If ever the graves of the past call out for remembrance, this obscure little cemetery would be the place. It is hidden away down the mountainside below Lower Mount Cammerer Trail out of Cosby. For every answer we could piece together, a dozen new questions, vague and fragmented, whispered in our ears. We felt profoundly connected to the past, and profoundly unable to reach beyond the present.
The day we visited, the air was perfectly still. If night can be described as pitch black, this day was pitch quiet. Now and then a bird broke the silence. We can almost see Delia Dorsey sitting by the graves, listening to this same silence. First she buries her three-month-old, then less than three years later she buries her husband. On our visit, the trees were bare, and one might imagine Delia and Mayfield bundled and braced against the cold January wind while they commit a child to the frozen ground. From the epigram "My husband," we surmise Delia intended to grow old with Mayfield, not bury him young.
GoSmokies member Linda Huff did some research and contributed the following on Mayfield Dorsey:
According to his marriage certificate he married Delia McMahan on Oct 9, 1913 in Cocke Co., Tn. In the 1900 Census he was recorded as living in Civil District 12 of Cocke, Tn. It showed his date of birth as May 1892 [not 1894], but as we all know lots of times this info was given by neighbors, friends or family members so the birth dates on Census are not always correct. This Census showed his Father & Mother as Dedrick & Mary M Dorsey. It also showed a total of 10 living in the household. Mayfield's WWI Draft Registration Card, which was dated shortly before his death, states that he was of medium height, blue eyes and black hair living in precinct 6, Cocke Co. It also showed his birthplace as Newport, Tn and the same birthdate as his tombstone.
These are the lives that beg to be remembered, that bring up so many questions. Where is Delia's grave? Is she buried here beneath a stone that no longer remains? Did she live a long and satisfying life raising surviving children we don't know about? Did she move away when the new National Park bought her out, wrenched away from these graves? Did she eventually remarry and is buried beside her second husband?

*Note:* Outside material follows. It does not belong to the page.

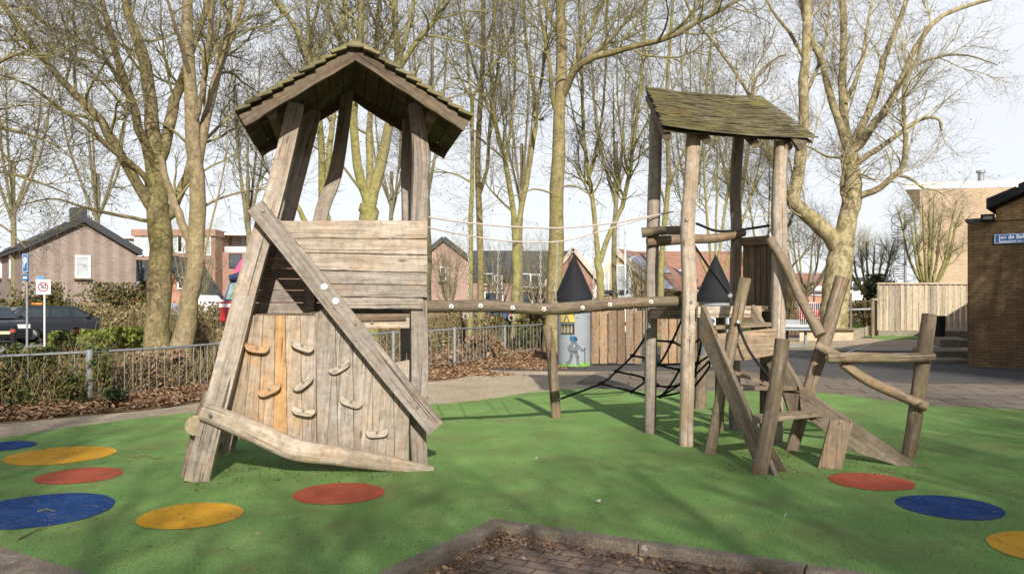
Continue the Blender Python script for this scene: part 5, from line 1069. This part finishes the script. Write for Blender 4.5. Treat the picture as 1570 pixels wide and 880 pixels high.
# B: leaning trunk beside it
T_px('bare_tree', 'slimmer trunk leaning right at its foot, between the thick forked tree and the hut', 16, [
    ([(272, base_v(16)), (280, 520), (290, 460), (299, 400), (303, 340), (302, 270), (298, 205), (291, 140), (287, 75), (287, 20), (289, -90)], 0.206, 0.095, 0),
    ([(297, 392), (288, 360), (268, 316), (256, 280), (246, 240)], 0.095, 0.060, 0),
    ([(301, 260), (312, 200), (328, 135), (341, 92), (363, 31), (384, -30), (400, -90)], 0.112, 0.034, 1),
    ([(297, 195), (308, 150), (318, 80), (324, 20), (330, -60)], 0.065, 0.026, -1),
    ([(291, 120), (278, 70), (262, 20), (240, -60)], 0.052, 0.017, -1.5),
    ([(311, 400), (322, 350), (335, 300), (346, 240), (352, 180)], 0.026, 0.010, .5),
    ([(303, 320), (350, 300), (400, 290), (450, 300)], 0.030, 0.010, 2),
    ([(300, 230), (340, 190), (390, 150), (440, 130)], 0.039, 0.012, 3)], 12, n=(32, 270, 2340), l=(2.0, 1.2, .65), cones=400, conesize=.013, mats=(BARKB, LIMB, TWIG))
# low twigs reaching in from a tree left of the picture
T_px('bare_tree', 'tree standing beyond the left edge, only its dark drooping twigs reach in', 13, [
    ([(-150, base_v(13)), (-150, 400), (-146, 250), (-140, 60), (-135, -150)], .26, .14, 0),
    ([(-146, 260), (-80, 205), (-20, 195), (40, 205), (90, 225)], .06, .012, 0), ([(-144, 220), (-60, 130), (0, 95), (60, 70)], .06, .012, -1),
    ([(-148, 330), (-70, 280), (-10, 262), (60, 280), (110, 300)], .05, .01, .5), ([(-148, 350), (-60, 330), (0, 345), (40, 380)], .035, .01, 0), ([(-140, 100), (-60, 20), (10, -20)], .07, .02, 0)], 13, n=(43, 299, 1980), l=(1.5, .95, .5), droop=.10, cones=400, conesize=.012)
# C: multi-stemmed tree behind the hut
T_px('bare_tree', 'multi-stemmed mossy tree right behind the climbing hut, seen through its roof opening', 22, [
    ([(563, base_v(22)), (565, 470), (565, 400), (565, 340), (566, 315)], .30, .26, 0),
    ([(566, 325), (553, 270), (543, 216), (543, 162), (548, 110), (553, 50), (553, -60)], .14, .07, -.5),
    ([(567, 320), (580, 262), (593, 209), (603, 150), (610, 100), (606, 45), (604, -60)], .16, .08, .5),
    ([(566, 318), (566, 250), (566, 200), (572, 120), (580, 40), (584, -50)], .11, .05, 1),
    ([(610, 105), (622, 55), (634, 0), (645, -70)], .08, .03, .5), ([(609, 110), (640, 62), (668, 30), (690, -5), (716, -70)], .085, .03, -1),
    ([(548, 110), (520, 60), (500, 0), (488, -60)], .07, .03, -1), ([(560, 300), (520, 250), (470, 220), (430, 210)], .04, .012, -2), ([(597, 190), (640, 170), (690, 150), (730, 140)], .045, .012, 1)], 14, n=(64, 499, 3420), l=(2.6, 1.5, .8), cones=700, mats=BG, droop=.02)
T_px('bare_tree', 'slender twin-stemmed tree seen between the left and middle legs of the hut', 21, [
    ([(500, base_v(21)), (500, 450), (498, 360), (494, 290)], .15, .13, 0), ([(494, 300), (493, 240), (490, 190), (482, 130), (470, 80), (448, 35), (420, -5), (395, -60)], .10, .05, -1),
    ([(495, 290), (505, 230), (512, 170), (520, 90), (528, 0), (532, -70)], .09, .04, 1), ([(498, 380), (470, 340), (449, 305), (436, 270)], .09, .03, 0), ([(476, 100), (478, 50), (490, 0), (496, -50)], .06, .03, 1)], 15, n=(43, 320, 2340), l=(2.4, 1.4, .75), cones=400, mats=BG)
# D: straight trunk in the middle
T_px('bare_tree', 'tall straight mossy trunk in the middle, rising left of the knight turret', 24, [
    ([(849, base_v(24)), (850, 480), (851, 400), (853, 320), (857, 240), (860, 140), (860, 60), (859, 0), (858, -120)], .28, .115, 0),
    ([(863, 147), (876, 120), (891, 97), (930, 82), (968, 73), (1000, 66), (1030, 57), (1065, 38), (1100, 19), (1150, -10)], .12, .035, -3),
    ([(880, 112), (887, 104), (910, 82), (934, 62), (960, 35), (982, 14), (1010, -30)], .075, .03, -1), ([(862, 150), (880, 100), (900, 60), (925, 0), (940, -60)], .085, .03, 2),
    ([(851, 168), (846, 140), (845, 116), (838, 70), (828, 20), (822, -50)], .075, .035, -1), ([(858, 60), (840, 20), (825, -30)], .06, .03, 1), ([(887, 104), (886, 70), (893, 30), (900, -40)], .05, .025, -1),
    ([(852, 290), (880, 285), (905, 300), (930, 320)], .03, .01, -1), ([(855, 300), (820, 290), (790, 300), (760, 285)], .03, .01, -1.5)], 16, n=(64, 499, 3600), l=(2.9, 1.6, .85), cones=900, droop=.02)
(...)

And what of Mayfield? How does a young father die at age twenty-four? Illness or epidemic? Accident? A World War I casualty? Something more sinister in these remote hollows? Was Wilse's death sudden, or did the parents endure the drawn-out lingering of a sickly newborn they daily prayed would rally?
There are at least four additional graves in this cemetery, their memories scratched into crumbling fieldstones with even less information to go on than the Dorseys.
We offer remembrance, but sometimes there is nothing to remember.